In fiscal year 2019, NIBIN helped solve 68 shootings and lead to 36 arrests in the Houston area, while also resulting in 122 solved shootings and 95 arrests in San Antonio, according to the ATF.

The agency said that since March 2018, the database has played a critical role in an arrest or prosecution in 754 cases nationwide.

There are 215 NIBIN sites in 42 states around the country that have worked with more than 5,700 law enforcement agencies.

A 2017 report by the Police Executive Research Forum highlighted ATF-led task forces in Chicago, Denver and Milwaukee that use NIBIN. It found that while those cities continue to face “serious challenges with gun violence,” the task forces “are an innovative and promising approach for enhancing the investigation of gun crimes and identifying offenders.”

Laurie Woods, a lecturer at Vanderbilt University in Nashville, Tennessee, and a former law enforcement officer, said the database should best be used as a generator of investigative leads, adding that while there can be a lot of commonalities between two bullet casings, “there’s no absolute match.”

Some studies in recent years have questioned the reliability of such firearms analysis or called for additional research into the subject.

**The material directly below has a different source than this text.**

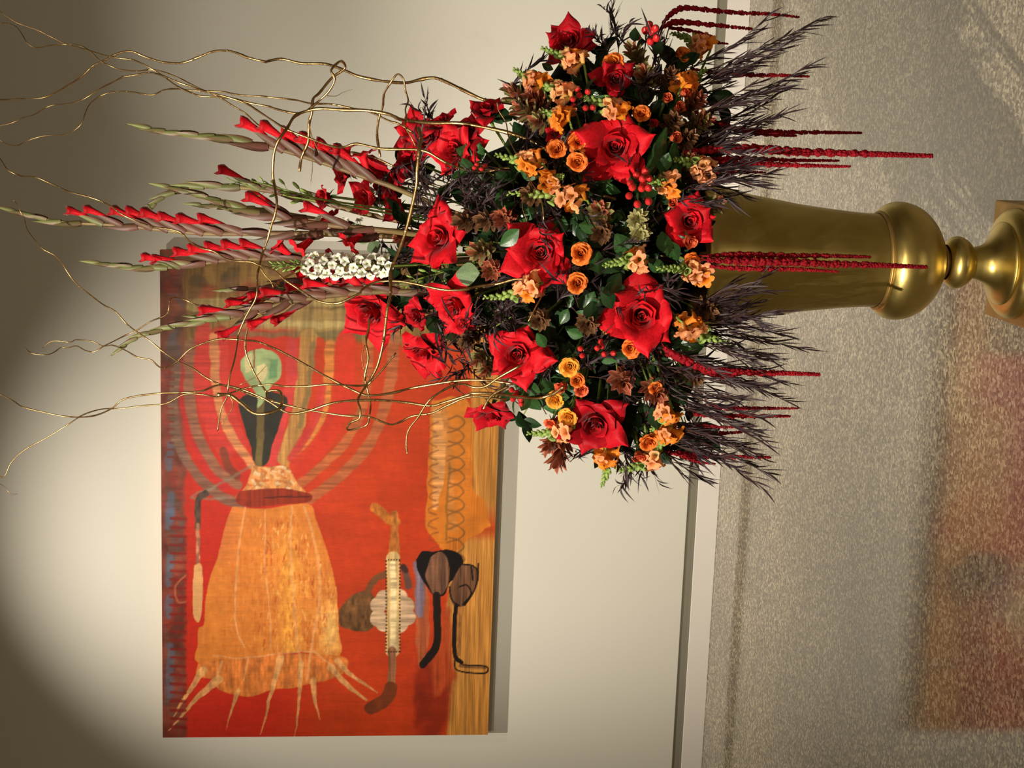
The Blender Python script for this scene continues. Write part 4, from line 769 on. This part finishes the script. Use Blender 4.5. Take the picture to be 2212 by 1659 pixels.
leafsprig('salal_sprig', 1150, 840, [(1125, 832, 50, 20, 0), (1145, 850, 46, 120, 10), (1170, 815, 52, 60, 20), (1200, 800, 45, -10, 0), (1128, 838, 42, 80, -10)], OV, 'grey green leaves below the open rose by the twigs', 'leaf', GL, 0)
leafsprig('salal_sprig', 1150, 700, [(1140, 700, 44, 0, 10), (1160, 720, 40, 60, 0), (1210, 700, 40, -60, 10), (1225, 715, 40, 20, 0), (1180, 690, 36, 150, 0)], OV, 'green leaves between the star-like rose and the lone orange rose', 'leaf', GL, 0)
leafsprig('salal_sprig', 1445, 520, [(1430, 500, 60, 80, 10), (1440, 520, 55, 60, -10), (1400, 560, 50, 40, 0)], OV, 'striped green leaf at the lower left of the vase rim rose', 'leaf', GL, 0)
leafsprig('salal_sprig', 1470, 850, [(1450, 830, 60, 60, 10), (1470, 800, 60, 40, 20), (1410, 880, 55, 80, 0), (1340, 780, 55, -10, 0)], OVD, 'dark glossy leaves at the root of the lower purple fringe', 'leaf', GL, 0)
leafsprig('eucalyptus_sprig', 770, 520, [(722, 500, 34, 0, 10), (772, 500, 42, 30, 0), (800, 520, 34, 60, 0), (760, 505, 28, -50, 0)], EUC, 'round grey green leaves at the gladiolus stems, left of the cupped rose', 'leaf', GL, -.05)
leafsprig('eucalyptus_sprig', 1010, 600, [(985, 592, 55, 0, 10)], EUC, 'flat grey green leaf between the cupped rose and the opened pink head', 'leaf', GL, -.02)
leafsprig('salal_sprig', 1235, 165, [(1232, 155, 36, 40, 0), (1195, 150, 30, -160, 0), (1372, 60, 40, 95, 0), (1430, 90, 42, 120, 0)], OVD, 'dark green leaves behind the topmost red rose', 'leaf', GL, .02)
leafsprig('salal_sprig', 1530, 200, [(1540, 205, 50, 10, 0), (1500, 235, 40, 150, 0)], OVD, 'dark green leaf at the root of the upper purple fringe', 'leaf', GL, 0)
leafsprig('salal_sprig', 945, 690, [(925, 680, 60, 60, 20), (960, 700, 50, 60, 10)], OVD, 'dark olive leaves right of the painting-side rose', 'leaf', GL, 0)
leafsprig('salal_sprig', 1090, 375, [(1070, 370, 40, 40, 0), (1100, 365, 42, 80, 10), (1050, 400, 34, 0, 0)], OVD, 'dark leaves right of the ruffled red rose', 'leaf', GL, .02)
# filler leaves through the body
r_ = random.Random(77)
for i in range(70):
    while True:
        x, y = r_.uniform(960, 1520), r_.uniform(110, 980)
        if ((x-1280)/290)**2+((y-548)/440)**2 < 1: break
    lst = [(x+r_.uniform(-22, 22), y+r_.uniform(-22, 22), r_.uniform(34, 60), r_.uniform(0, 360), r_.uniform(-50, 50)) for _ in range(5)]
    leafsprig('leaf_sprig', x, y, lst, OVD if i % 3 else OV, 'dark green leaf sprig '+where(x, y, REFS), 'leaf', 'dark green filler leaves', r_.uniform(.02, .09))

# ------------------------------------------------------------------ wispy purple foliage
def blade(V, F, p, dr, nrm, ln, wd, bend):
    b0 = len(V); sd = dr.cross(nrm).normalized(); n = 5
    for j in range(n+1):
        v = j/n; c = p+dr*(ln*v)+bend*(v*v*ln); w_ = wd*math.sin(PI*(.08+.9*v))*.5
        V += [c-sd*w_, c+nrm*w_*.3, c+sd*w_]
    for j in range(n):
        q = b0+j*3; F += [(q, q+1, q+4, q+3), (q+1, q+2, q+5, q+4)]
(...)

Ogg said technology like NIBIN always should be partnered with “good old-fashioned gumshoe detective work.”

A February report from the Department of Justice’s Inspector General found budget and personnel shortages and lack of technical expertise might hinder the ability of law enforcement agencies to “effectively participate in the program.”

For the Fort Bend County Sheriff’s Office, which patrols parts of suburban Houston, NIBIN is worth the extra work it takes to scan bullet casings into the database while also responding to calls and processing other evidence.

“Finding a casing for us, I look at it as better than finding a fingerprint,” said Dominic Sodolak, a crime scene investigator with the sheriff’s office.